Unlängst nun gab der alte „Cap-Anamur“-Chef Neudeck das Steuerruder weiter an Elias Bierdel. Auch dessen Verhaftung ist die Geschichte einer Verkettung mit den Medien. 37 Afrikaner hatte die „Cap Anamur“ an Bord, unterwegs aufgelesen auf dem langem Seeweg von den Kanaren über Westafrika, Malta bis Sizilien. Bald hieß es, es handle sich um Sudanesen. So einfach ist die Assoziationskette: „Cap Anamur“ – Krieg – Flüchtlinge. Die Wirklichkeit ist komplizierter. Offenbar stammen diese Afrikaner aus Ghana und Sierra Leone und sind auf der Suche nach besseren Lebensbedingungen. Da kennen die Behörden wenig Gnade, auch die Bevölkerung reagiert nicht mehr so enthusiastisch wie in den Wohlstandsjahren. Humanitäre Hilfe für vom Tode Bedrohte – ja. Asyl für Wirtschaftsflüchtlinge – nein.

„Das Boot ist voll“, das ist keine Erfolgsmeldung der Hilfsorganisationen für den nächsten Fernsehbericht. Sondern so ist die Stimmung in vielen Staaten Europas. Vom dramatischen Hilfsappell der Aktivisten, vom Pathos der Anti-Vietnamkrieg-Stimmung ist nicht viel übrig. Auch eine Schiffsladung hunderter Iraker mit Anti-Bush-Transparenten hätte heute wenig Chancen auf ein überwältigendes Echo. Selbst wenn die 37 Afrikaner auf Sizilien tatsächlich aus Sudan stammten – aus der derzeit schlimmsten Krisenregion Darfur –, wäre es nicht sicher, dass sie in der EU Asyl erhielten. Wäre nicht dies der bessere Weg: Flüchtlingslager in den Nachbarländern Sudans, in denen die Opfer überleben, und politischer Druck, damit sie bald in ihre Heimat Darfur zurückkehren können?

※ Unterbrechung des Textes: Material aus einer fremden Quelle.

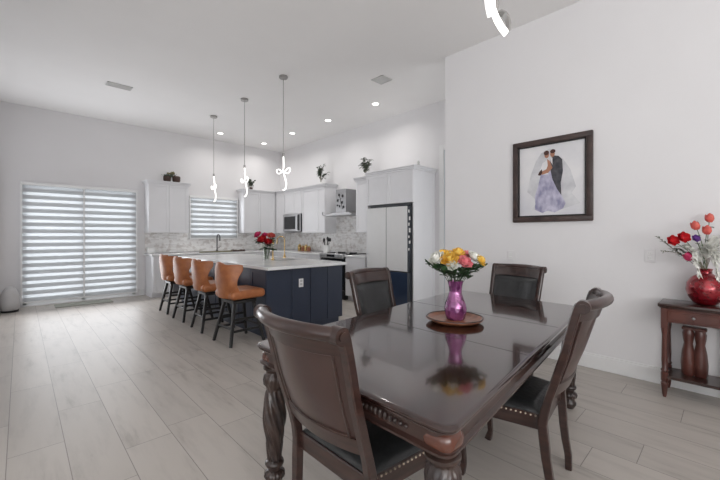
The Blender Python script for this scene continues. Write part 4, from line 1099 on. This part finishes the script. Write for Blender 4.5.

Greenpeace hat im Kampf um die Entsorgung der Ölbohrplattform Brent Spar mit fragwürdigen Methoden Glaubwürdigkeit verloren. Passiert nun Ähnliches mit der „Cap Anamur“? Der Streit um das Schicksal des Flüchtlingsschiffs kann noch Gutes bewirken: Wenn er endlich größere Aufmerksamkeit auf den Völkermord in Sudan lenkt und westliche Regierungen zum Handeln zwingt.